Stres, günümüz koşullarında çoğumuzun kaçınamadığı ancak mutluluğa gölge düşüren bir faktör. Mutlu olmayı öğrenmeye çabalayan birinin strese yaklaşımı ne olmalı?
Belli bir düzeyde stres ve kaygı yaşamadan anlamlı bir hayat yaşamak da mümkün olmuyor. Hayatta hiçbir stres yaşamamanın yolu, eğer ki öyle bir imkanımız varsa, sürekli yan gelip yatmak, hiçbir sorumluluk almamak, ki inanın mutluluk o şekilde de bulunmuyor. Sıkıntılar ve engeller aşıldıkça bizi geliştiren şeyler. Gelişme ve ilerleme hissi de hayattaki en büyük mutluluk kaynaklarımızdan. Bununla birlikte kronik stresin beden ve ruh sağlığına ciddi zararları var.

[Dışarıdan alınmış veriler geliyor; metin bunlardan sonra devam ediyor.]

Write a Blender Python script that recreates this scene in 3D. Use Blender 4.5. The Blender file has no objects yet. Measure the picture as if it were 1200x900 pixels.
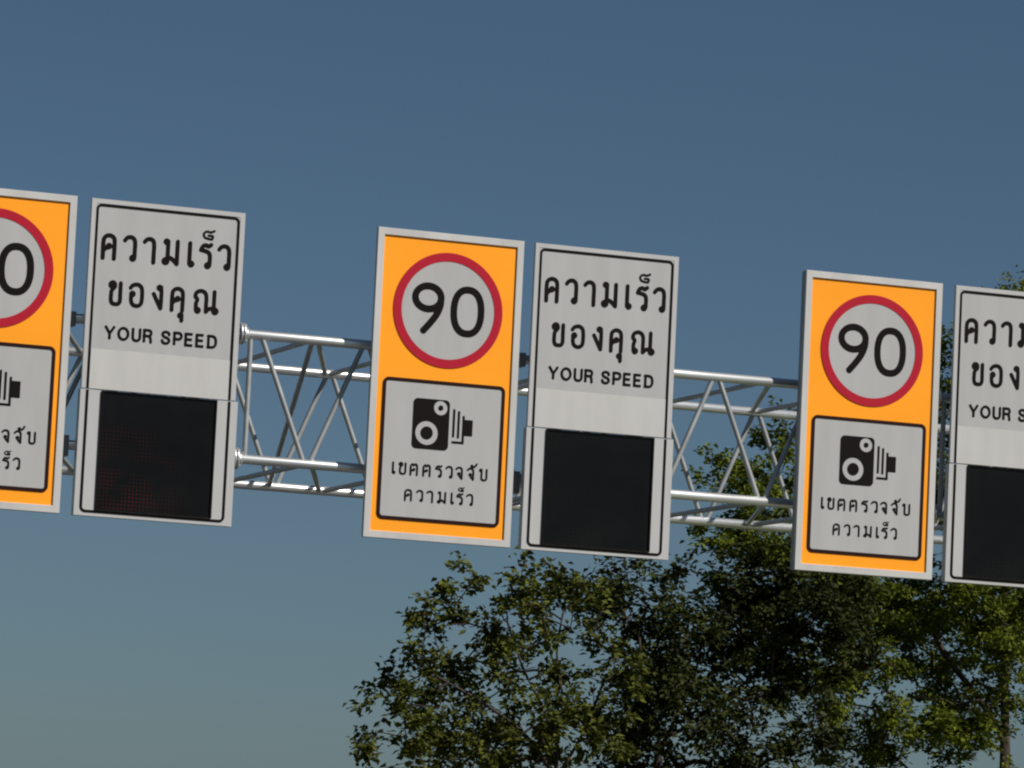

Stres dönemlerini kısa süreli bile olsa dinlenme ve yeniden enerji toplama dönemlerinin takip etmesi gerekiyor. Kronik stresten muzdaripsek kendimize şunları sorabiliriz: Stres düzeyimi aşağı çekmek için (1) hayatımda neleri değiştirebilirim ve (2) kendimde neleri değiştirebilirim? Karakter yapınız strese ve kaygıya yatkınsa özellikle farkındalık (mindfulness) becerisini edinmek üzere çalışmanızı öneririm.